2 thoughts on “Football, er, Soccer, and Governance”

  1. I wonder if the quality of the game is being sacrificed for the sake of self-discipline & order. I note that Brazil’s World Cup team lacked the passion and wild abandon that it usually practices. (I remember they played with those two characteristics in the 1998 & 2002 editions. Also, if Romario had played in the final in Paris in ’98, the results could have been different.)

  2. I think William’s posts and his article are motivated to a large extent by a desire to weed out a problem with adjudication in soccer: namely, the incentives that lead players to simulate injury and the difficulty of separating simulation from genuine fouls. I don’t think there’s a soccer observer who disagrees that diving is a real problem in the sport, though different cultures seem to assess the problem differently (Latins tolerate it with a shrug, while Anglophones seem to think it’s only slightly less evil than Nazi pedophilia).

    And this issue aside, it seems to me that soccer doesn’t have an essential nature (adjudicative v. expressive), but that it makes more sense to describe these as two aesthetic themes that recur in the game.

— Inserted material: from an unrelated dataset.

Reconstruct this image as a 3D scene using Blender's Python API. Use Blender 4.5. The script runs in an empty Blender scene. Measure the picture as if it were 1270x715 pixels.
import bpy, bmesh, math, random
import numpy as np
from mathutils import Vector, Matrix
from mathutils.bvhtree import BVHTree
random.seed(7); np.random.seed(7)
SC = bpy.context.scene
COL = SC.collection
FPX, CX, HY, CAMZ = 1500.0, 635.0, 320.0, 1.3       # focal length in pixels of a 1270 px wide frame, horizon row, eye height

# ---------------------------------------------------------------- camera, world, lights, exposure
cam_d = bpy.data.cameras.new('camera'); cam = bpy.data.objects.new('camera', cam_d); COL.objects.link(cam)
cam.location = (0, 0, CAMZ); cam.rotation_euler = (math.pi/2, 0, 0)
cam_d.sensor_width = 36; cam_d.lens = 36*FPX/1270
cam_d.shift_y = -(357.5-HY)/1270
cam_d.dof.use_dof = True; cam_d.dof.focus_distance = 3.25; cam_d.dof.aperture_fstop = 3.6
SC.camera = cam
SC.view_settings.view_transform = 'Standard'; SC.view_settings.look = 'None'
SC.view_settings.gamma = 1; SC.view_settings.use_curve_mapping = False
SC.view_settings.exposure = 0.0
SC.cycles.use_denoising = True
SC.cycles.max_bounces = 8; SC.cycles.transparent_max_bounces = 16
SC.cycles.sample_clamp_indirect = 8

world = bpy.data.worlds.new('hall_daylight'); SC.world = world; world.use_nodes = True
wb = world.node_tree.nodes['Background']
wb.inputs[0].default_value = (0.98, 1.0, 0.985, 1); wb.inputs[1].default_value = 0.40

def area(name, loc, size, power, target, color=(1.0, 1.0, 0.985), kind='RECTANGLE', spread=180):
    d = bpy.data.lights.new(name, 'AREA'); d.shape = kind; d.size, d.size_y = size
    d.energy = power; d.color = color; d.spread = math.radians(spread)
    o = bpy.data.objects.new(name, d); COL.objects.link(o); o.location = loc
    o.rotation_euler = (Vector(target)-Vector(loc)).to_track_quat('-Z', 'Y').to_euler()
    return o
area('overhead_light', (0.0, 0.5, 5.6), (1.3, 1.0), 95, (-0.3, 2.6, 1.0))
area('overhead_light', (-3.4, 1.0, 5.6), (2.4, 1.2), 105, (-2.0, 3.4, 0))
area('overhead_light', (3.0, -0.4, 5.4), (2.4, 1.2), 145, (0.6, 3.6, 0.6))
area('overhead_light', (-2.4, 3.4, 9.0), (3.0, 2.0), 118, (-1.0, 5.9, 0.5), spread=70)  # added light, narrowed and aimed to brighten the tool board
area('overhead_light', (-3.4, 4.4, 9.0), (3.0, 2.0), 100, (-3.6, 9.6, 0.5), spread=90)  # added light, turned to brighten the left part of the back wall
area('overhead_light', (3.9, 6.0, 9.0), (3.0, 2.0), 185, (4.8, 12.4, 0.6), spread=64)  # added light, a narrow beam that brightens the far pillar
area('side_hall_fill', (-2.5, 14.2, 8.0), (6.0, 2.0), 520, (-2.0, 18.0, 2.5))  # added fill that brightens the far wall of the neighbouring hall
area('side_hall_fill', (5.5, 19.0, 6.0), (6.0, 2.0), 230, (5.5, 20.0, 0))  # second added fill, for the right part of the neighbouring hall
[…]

Adjudication in soccer tends to constrain expression, as it prevents teams from playing as freely as they might in the absence of concerns about fouls. Of course, a purely expressive game would be chaotic, so some outer limit of adjudication is necessary to provide constraints within which players can express themselves. How you want balance these two traits depends on what you think of the game. If you found the 2006 WC wonderfully expressive, you’d have no problem with its adjudicative structure. If you feel that the play was overly cautious and restrained (which I tend to think), then you’re likely to think we could do with less adjudication. How to implement the latter change is, of course, a tricky question I don’t have a ready answer to. (Though getting rid of the offsides rule seems a good start.)